### What you are asked to do
Find how many lines of the listing below include the word "scene", then report the number by itself.

▬▬▬▬▬▬

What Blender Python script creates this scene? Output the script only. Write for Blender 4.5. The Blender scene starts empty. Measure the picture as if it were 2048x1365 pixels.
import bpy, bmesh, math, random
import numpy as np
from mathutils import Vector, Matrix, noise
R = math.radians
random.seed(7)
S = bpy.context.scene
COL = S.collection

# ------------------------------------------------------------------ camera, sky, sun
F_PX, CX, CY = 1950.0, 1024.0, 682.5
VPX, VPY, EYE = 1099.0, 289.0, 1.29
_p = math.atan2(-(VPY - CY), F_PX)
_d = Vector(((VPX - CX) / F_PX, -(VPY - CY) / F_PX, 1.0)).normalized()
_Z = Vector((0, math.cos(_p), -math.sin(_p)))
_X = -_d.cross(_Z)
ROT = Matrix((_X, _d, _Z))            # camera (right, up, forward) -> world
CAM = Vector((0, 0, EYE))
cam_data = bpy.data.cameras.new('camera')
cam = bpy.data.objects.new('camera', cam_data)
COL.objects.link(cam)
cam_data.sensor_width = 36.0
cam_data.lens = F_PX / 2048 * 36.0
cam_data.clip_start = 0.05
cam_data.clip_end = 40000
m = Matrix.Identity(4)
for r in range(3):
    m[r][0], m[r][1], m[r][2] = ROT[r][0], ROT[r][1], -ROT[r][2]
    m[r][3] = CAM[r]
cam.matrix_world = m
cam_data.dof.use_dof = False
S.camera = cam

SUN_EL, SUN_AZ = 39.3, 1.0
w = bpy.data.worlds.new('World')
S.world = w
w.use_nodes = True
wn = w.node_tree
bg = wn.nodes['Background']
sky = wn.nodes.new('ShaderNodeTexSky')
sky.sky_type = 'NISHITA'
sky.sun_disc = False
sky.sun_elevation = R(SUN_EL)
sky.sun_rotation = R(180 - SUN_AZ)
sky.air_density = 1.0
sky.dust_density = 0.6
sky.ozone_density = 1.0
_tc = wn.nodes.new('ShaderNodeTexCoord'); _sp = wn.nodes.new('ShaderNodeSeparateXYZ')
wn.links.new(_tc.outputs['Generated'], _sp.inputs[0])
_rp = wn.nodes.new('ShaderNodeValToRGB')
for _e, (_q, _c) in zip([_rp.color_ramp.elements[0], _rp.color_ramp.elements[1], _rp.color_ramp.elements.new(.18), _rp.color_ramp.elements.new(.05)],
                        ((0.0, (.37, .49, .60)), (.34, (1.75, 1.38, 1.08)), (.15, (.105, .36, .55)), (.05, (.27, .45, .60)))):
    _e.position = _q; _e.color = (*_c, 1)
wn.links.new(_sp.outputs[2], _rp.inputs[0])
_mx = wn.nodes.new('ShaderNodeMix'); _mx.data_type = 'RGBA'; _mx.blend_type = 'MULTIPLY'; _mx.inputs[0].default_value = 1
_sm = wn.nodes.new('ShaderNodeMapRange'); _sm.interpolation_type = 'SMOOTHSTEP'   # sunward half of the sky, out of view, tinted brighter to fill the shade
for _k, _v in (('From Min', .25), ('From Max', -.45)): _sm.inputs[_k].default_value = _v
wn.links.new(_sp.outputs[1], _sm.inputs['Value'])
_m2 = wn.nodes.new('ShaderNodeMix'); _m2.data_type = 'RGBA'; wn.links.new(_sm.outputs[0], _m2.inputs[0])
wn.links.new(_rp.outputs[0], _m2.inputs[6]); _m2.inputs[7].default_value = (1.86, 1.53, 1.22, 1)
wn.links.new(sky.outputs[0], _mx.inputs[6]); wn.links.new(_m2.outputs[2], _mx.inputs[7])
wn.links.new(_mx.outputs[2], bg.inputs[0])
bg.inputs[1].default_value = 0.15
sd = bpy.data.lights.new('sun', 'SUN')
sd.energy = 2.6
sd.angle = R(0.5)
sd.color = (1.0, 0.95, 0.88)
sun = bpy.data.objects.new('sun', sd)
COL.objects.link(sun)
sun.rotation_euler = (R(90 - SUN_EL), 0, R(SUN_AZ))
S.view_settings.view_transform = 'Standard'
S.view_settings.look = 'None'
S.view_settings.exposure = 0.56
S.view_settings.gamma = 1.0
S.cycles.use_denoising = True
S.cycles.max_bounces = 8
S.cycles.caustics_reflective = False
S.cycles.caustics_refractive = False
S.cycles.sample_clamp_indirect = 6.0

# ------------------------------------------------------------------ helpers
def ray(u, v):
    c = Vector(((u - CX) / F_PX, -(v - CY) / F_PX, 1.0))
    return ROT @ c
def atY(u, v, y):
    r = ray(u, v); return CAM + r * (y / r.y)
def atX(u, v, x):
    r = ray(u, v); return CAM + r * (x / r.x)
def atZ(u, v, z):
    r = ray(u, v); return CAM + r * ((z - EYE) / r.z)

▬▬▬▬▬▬

### Exercise solution
2